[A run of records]
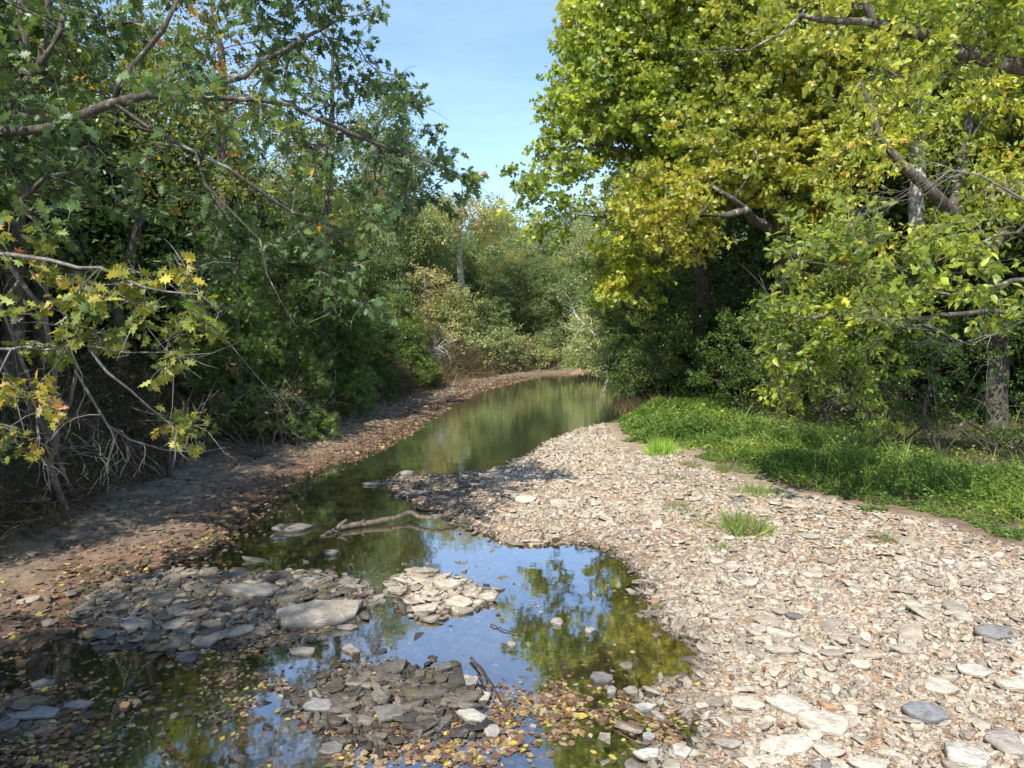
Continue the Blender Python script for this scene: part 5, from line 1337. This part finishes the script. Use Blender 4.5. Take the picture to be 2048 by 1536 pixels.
stick('twig', 'thin dark twig afloat in the upper blue pool', [g3(980, 1248, 0.012), g3(1005, 1258, 0.014), g3(1040, 1268, 0.012)], [0.006, 0.005, 0.003], M_blackwood, cat='twig')

# ================================================================== fallen leaves
LV = np.array([(0.26, 0.16, 0.085), (0.18, 0.10, 0.06), (0.38, 0.25, 0.11), (0.52, 0.40, 0.07), (0.33, 0.31, 0.11), (0.14, 0.08, 0.05), (0.37, 0.27, 0.18)])
def outline_fallen():
    v = np.array([(0, -0.5, 0.02), (0.30, -0.18, 0.07), (0.33, 0.15, 0.05), (0, 0.5, 0.10), (-0.33, 0.15, 0.05), (-0.30, -0.18, 0.07), (0, 0, 0)])
    return v, np.array([(6, 0, 1), (6, 1, 2), (6, 2, 3), (6, 3, 4), (6, 4, 5), (6, 5, 0)])
O_F = outline_fallen()
def leaf_layer(name, label, P, size, w, rs, tilt=0.15, group=None):
    n = len(P); nn = rs.normal(size=(n, 3)) * tilt + np.array([0, 0, 1]); f = rs.normal(size=(n, 3)) * np.array([1, 1, 0.05])
    w = np.array(w, float); w /= w.sum()
    c = LV[rs.choice(len(LV), n, p=w)] * (1 + rs.normal(size=(n, 1)) * 0.2).clip(.4, 1.5)
    h_ = rs.rand(n) < 0.5
    V1, T1 = place(O_F, P[h_], nn[h_], f[h_], size[h_], True); V2, T2 = place(O_M, P[~h_], nn[~h_], f[~h_], size[~h_] * 1.15, True)
    Vv = np.concatenate([V1, V2]); T = np.concatenate([T1, T2 + len(V1)])
    o = mesh_np(name, Vv, tris=T, mat=M_litter, col=np.concatenate([np.repeat(c[h_], len(O_F[0]), axis=0), np.repeat(c[~h_], len(O_M[0]), axis=0)]))
    return tag(o, label, 'fallen leaves', kind='stuff')
def px_region(x, y):
    return topix(np.column_stack([x, y, np.zeros(len(x))]))
rs = np.random.RandomState(401)
# floating leaves in the foreground water
Q = scatter(85000, rs, lambda x, y: gsample(WW, x, y) < 0.05, -6, 3, 2.5, 7.2)
qx, qy = px_region(Q[:, 0], Q[:, 1])
dens = np.clip((fbm(Q[:, 0], Q[:, 1], 1.3, 3, 30) - 0.42) * 6, 0.02, 1)
edge = np.interp(qx, [0, 300, 560, 640, 760, 960, 1000, 1200, 1400], [1270, 1290, 1290, 1330, 1440, 1440, 1380, 1370, 1420])
dens = dens * np.clip((qy - edge) / 50 + 0.5, 0.015, 1)
hole = np.exp(-((qx - 310) / 110) ** 2 - ((qy - 1350) / 45) ** 2) + np.exp(-((qx - 330) / 150) ** 2 - ((qy - 1470) / 55) ** 2) + np.exp(-((qx - 90) / 90) ** 2 - ((qy - 1340) / 30) ** 2)
dens = dens * (1 - 0.93 * np.clip(hole * 1.3, 0, 1)) * np.clip(1.25 - np.clip((qx - 700) / 900, 0, 1), 0, 1)
Q = Q[rs.rand(len(Q)) < (dens * 0.85 * np.clip((fbm(Q[:, 0], Q[:, 1], 4.5, 2, 61) - 0.3) * 4, 0.15, 1.6))]
FP = np.column_stack([Q, np.maximum(hgt(Q[:, 0], Q[:, 1]), 0.0) + 0.003 + rs.rand(len(Q)) * 0.004])
fs = 0.036 * np.exp(rs.normal(size=len(Q)) * 0.3)
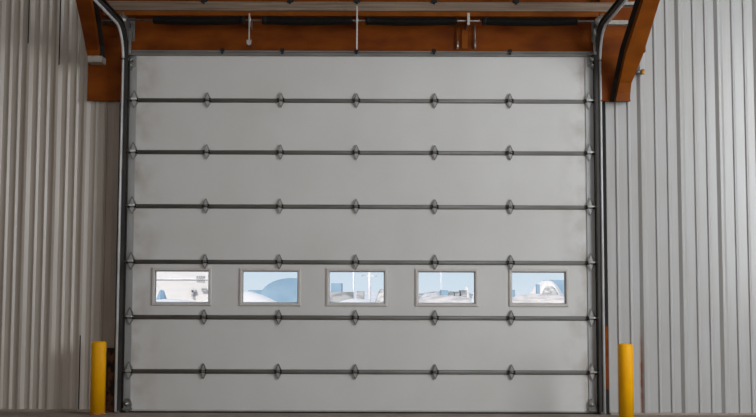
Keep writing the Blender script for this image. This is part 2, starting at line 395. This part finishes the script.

▶ **To be done**
Repeat the data in full and exactly. Omit pictures.

▶ **The answer**
Continue the Blender Python script for this scene: part 5, from line 1337. This part finishes the script. Use Blender 4.5. Take the picture to be 2048 by 1536 pixels.
stick('twig', 'thin dark twig afloat in the upper blue pool', [g3(980, 1248, 0.012), g3(1005, 1258, 0.014), g3(1040, 1268, 0.012)], [0.006, 0.005, 0.003], M_blackwood, cat='twig')

# ================================================================== fallen leaves
LV = np.array([(0.26, 0.16, 0.085), (0.18, 0.10, 0.06), (0.38, 0.25, 0.11), (0.52, 0.40, 0.07), (0.33, 0.31, 0.11), (0.14, 0.08, 0.05), (0.37, 0.27, 0.18)])
def outline_fallen():
    v = np.array([(0, -0.5, 0.02), (0.30, -0.18, 0.07), (0.33, 0.15, 0.05), (0, 0.5, 0.10), (-0.33, 0.15, 0.05), (-0.30, -0.18, 0.07), (0, 0, 0)])
    return v, np.array([(6, 0, 1), (6, 1, 2), (6, 2, 3), (6, 3, 4), (6, 4, 5), (6, 5, 0)])
O_F = outline_fallen()
def leaf_layer(name, label, P, size, w, rs, tilt=0.15, group=None):
    n = len(P); nn = rs.normal(size=(n, 3)) * tilt + np.array([0, 0, 1]); f = rs.normal(size=(n, 3)) * np.array([1, 1, 0.05])
    w = np.array(w, float); w /= w.sum()
    c = LV[rs.choice(len(LV), n, p=w)] * (1 + rs.normal(size=(n, 1)) * 0.2).clip(.4, 1.5)
    h_ = rs.rand(n) < 0.5
    V1, T1 = place(O_F, P[h_], nn[h_], f[h_], size[h_], True); V2, T2 = place(O_M, P[~h_], nn[~h_], f[~h_], size[~h_] * 1.15, True)
    Vv = np.concatenate([V1, V2]); T = np.concatenate([T1, T2 + len(V1)])
    o = mesh_np(name, Vv, tris=T, mat=M_litter, col=np.concatenate([np.repeat(c[h_], len(O_F[0]), axis=0), np.repeat(c[~h_], len(O_M[0]), axis=0)]))
    return tag(o, label, 'fallen leaves', kind='stuff')
def px_region(x, y):
    return topix(np.column_stack([x, y, np.zeros(len(x))]))
rs = np.random.RandomState(401)
# floating leaves in the foreground water
Q = scatter(85000, rs, lambda x, y: gsample(WW, x, y) < 0.05, -6, 3, 2.5, 7.2)
qx, qy = px_region(Q[:, 0], Q[:, 1])
dens = np.clip((fbm(Q[:, 0], Q[:, 1], 1.3, 3, 30) - 0.42) * 6, 0.02, 1)
edge = np.interp(qx, [0, 300, 560, 640, 760, 960, 1000, 1200, 1400], [1270, 1290, 1290, 1330, 1440, 1440, 1380, 1370, 1420])
dens = dens * np.clip((qy - edge) / 50 + 0.5, 0.015, 1)
hole = np.exp(-((qx - 310) / 110) ** 2 - ((qy - 1350) / 45) ** 2) + np.exp(-((qx - 330) / 150) ** 2 - ((qy - 1470) / 55) ** 2) + np.exp(-((qx - 90) / 90) ** 2 - ((qy - 1340) / 30) ** 2)
dens = dens * (1 - 0.93 * np.clip(hole * 1.3, 0, 1)) * np.clip(1.25 - np.clip((qx - 700) / 900, 0, 1), 0, 1)
Q = Q[rs.rand(len(Q)) < (dens * 0.85 * np.clip((fbm(Q[:, 0], Q[:, 1], 4.5, 2, 61) - 0.3) * 4, 0.15, 1.6))]
FP = np.column_stack([Q, np.maximum(hgt(Q[:, 0], Q[:, 1]), 0.0) + 0.003 + rs.rand(len(Q)) * 0.004])
fs = 0.036 * np.exp(rs.normal(size=len(Q)) * 0.3)
Keep writing the Blender script for this image. This is part 2, starting at line 395. This part finishes the script.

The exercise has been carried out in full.